───── DATASET CONTENT ─────
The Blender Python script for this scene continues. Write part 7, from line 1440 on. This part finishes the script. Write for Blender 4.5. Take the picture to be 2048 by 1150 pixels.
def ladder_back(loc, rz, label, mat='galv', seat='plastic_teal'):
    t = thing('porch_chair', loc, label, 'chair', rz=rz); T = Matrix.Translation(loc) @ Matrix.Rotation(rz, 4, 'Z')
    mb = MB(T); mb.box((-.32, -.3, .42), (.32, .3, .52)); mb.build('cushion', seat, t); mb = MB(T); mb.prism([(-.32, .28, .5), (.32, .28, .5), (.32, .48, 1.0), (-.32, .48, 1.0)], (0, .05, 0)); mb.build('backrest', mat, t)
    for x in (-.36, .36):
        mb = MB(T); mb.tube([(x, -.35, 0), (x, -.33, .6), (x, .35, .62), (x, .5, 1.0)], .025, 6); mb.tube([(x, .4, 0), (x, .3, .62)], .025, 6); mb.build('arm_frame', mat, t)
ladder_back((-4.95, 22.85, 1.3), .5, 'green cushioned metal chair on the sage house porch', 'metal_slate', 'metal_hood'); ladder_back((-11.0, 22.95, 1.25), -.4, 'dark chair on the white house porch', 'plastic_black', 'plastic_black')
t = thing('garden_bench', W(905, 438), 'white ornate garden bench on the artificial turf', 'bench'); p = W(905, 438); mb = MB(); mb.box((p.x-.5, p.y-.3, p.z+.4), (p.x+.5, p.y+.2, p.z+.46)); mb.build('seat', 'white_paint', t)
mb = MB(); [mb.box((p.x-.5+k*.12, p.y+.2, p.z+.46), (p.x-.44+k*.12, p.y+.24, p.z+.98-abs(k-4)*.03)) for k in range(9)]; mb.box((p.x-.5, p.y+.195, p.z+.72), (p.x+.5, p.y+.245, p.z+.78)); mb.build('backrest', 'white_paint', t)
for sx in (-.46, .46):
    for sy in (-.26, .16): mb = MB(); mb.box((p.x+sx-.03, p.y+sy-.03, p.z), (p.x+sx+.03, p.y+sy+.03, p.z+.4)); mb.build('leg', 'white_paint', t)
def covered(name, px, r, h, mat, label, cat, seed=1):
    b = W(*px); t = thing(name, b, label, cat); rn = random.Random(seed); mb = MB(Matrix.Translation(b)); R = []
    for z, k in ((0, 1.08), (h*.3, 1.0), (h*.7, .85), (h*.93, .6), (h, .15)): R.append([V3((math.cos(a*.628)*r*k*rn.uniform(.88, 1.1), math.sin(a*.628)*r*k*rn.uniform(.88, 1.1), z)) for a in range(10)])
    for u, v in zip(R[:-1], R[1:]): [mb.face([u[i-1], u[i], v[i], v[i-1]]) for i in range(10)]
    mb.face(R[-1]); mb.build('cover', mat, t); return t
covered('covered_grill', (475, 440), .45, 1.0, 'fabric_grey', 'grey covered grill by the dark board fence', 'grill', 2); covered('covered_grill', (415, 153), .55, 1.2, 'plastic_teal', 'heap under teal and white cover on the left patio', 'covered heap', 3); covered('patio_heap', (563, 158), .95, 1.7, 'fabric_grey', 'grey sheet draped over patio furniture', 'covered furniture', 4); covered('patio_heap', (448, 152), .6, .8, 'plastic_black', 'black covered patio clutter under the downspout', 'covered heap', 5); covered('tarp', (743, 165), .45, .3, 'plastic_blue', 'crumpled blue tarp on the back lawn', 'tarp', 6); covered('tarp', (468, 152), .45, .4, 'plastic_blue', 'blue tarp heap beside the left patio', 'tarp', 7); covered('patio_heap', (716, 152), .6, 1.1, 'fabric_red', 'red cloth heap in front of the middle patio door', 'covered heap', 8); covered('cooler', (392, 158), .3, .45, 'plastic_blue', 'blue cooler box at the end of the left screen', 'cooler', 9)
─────
» TASK TO CARRY OUT: Copy all the lines, exactly.

» SOLVED PROBLEM:
The Blender Python script for this scene continues. Write part 7, from line 1440 on. This part finishes the script. Write for Blender 4.5. Take the picture to be 2048 by 1150 pixels.
def ladder_back(loc, rz, label, mat='galv', seat='plastic_teal'):
    t = thing('porch_chair', loc, label, 'chair', rz=rz); T = Matrix.Translation(loc) @ Matrix.Rotation(rz, 4, 'Z')
    mb = MB(T); mb.box((-.32, -.3, .42), (.32, .3, .52)); mb.build('cushion', seat, t); mb = MB(T); mb.prism([(-.32, .28, .5), (.32, .28, .5), (.32, .48, 1.0), (-.32, .48, 1.0)], (0, .05, 0)); mb.build('backrest', mat, t)
    for x in (-.36, .36):
        mb = MB(T); mb.tube([(x, -.35, 0), (x, -.33, .6), (x, .35, .62), (x, .5, 1.0)], .025, 6); mb.tube([(x, .4, 0), (x, .3, .62)], .025, 6); mb.build('arm_frame', mat, t)
ladder_back((-4.95, 22.85, 1.3), .5, 'green cushioned metal chair on the sage house porch', 'metal_slate', 'metal_hood'); ladder_back((-11.0, 22.95, 1.25), -.4, 'dark chair on the white house porch', 'plastic_black', 'plastic_black')
t = thing('garden_bench', W(905, 438), 'white ornate garden bench on the artificial turf', 'bench'); p = W(905, 438); mb = MB(); mb.box((p.x-.5, p.y-.3, p.z+.4), (p.x+.5, p.y+.2, p.z+.46)); mb.build('seat', 'white_paint', t)
mb = MB(); [mb.box((p.x-.5+k*.12, p.y+.2, p.z+.46), (p.x-.44+k*.12, p.y+.24, p.z+.98-abs(k-4)*.03)) for k in range(9)]; mb.box((p.x-.5, p.y+.195, p.z+.72), (p.x+.5, p.y+.245, p.z+.78)); mb.build('backrest', 'white_paint', t)
for sx in (-.46, .46):
    for sy in (-.26, .16): mb = MB(); mb.box((p.x+sx-.03, p.y+sy-.03, p.z), (p.x+sx+.03, p.y+sy+.03, p.z+.4)); mb.build('leg', 'white_paint', t)
def covered(name, px, r, h, mat, label, cat, seed=1):
    b = W(*px); t = thing(name, b, label, cat); rn = random.Random(seed); mb = MB(Matrix.Translation(b)); R = []
    for z, k in ((0, 1.08), (h*.3, 1.0), (h*.7, .85), (h*.93, .6), (h, .15)): R.append([V3((math.cos(a*.628)*r*k*rn.uniform(.88, 1.1), math.sin(a*.628)*r*k*rn.uniform(.88, 1.1), z)) for a in range(10)])
    for u, v in zip(R[:-1], R[1:]): [mb.face([u[i-1], u[i], v[i], v[i-1]]) for i in range(10)]
    mb.face(R[-1]); mb.build('cover', mat, t); return t
covered('covered_grill', (475, 440), .45, 1.0, 'fabric_grey', 'grey covered grill by the dark board fence', 'grill', 2); covered('covered_grill', (415, 153), .55, 1.2, 'plastic_teal', 'heap under teal and white cover on the left patio', 'covered heap', 3); covered('patio_heap', (563, 158), .95, 1.7, 'fabric_grey', 'grey sheet draped over patio furniture', 'covered furniture', 4); covered('patio_heap', (448, 152), .6, .8, 'plastic_black', 'black covered patio clutter under the downspout', 'covered heap', 5); covered('tarp', (743, 165), .45, .3, 'plastic_blue', 'crumpled blue tarp on the back lawn', 'tarp', 6); covered('tarp', (468, 152), .45, .4, 'plastic_blue', 'blue tarp heap beside the left patio', 'tarp', 7); covered('patio_heap', (716, 152), .6, 1.1, 'fabric_red', 'red cloth heap in front of the middle patio door', 'covered heap', 8); covered('cooler', (392, 158), .3, .45, 'plastic_blue', 'blue cooler box at the end of the left screen', 'cooler', 9)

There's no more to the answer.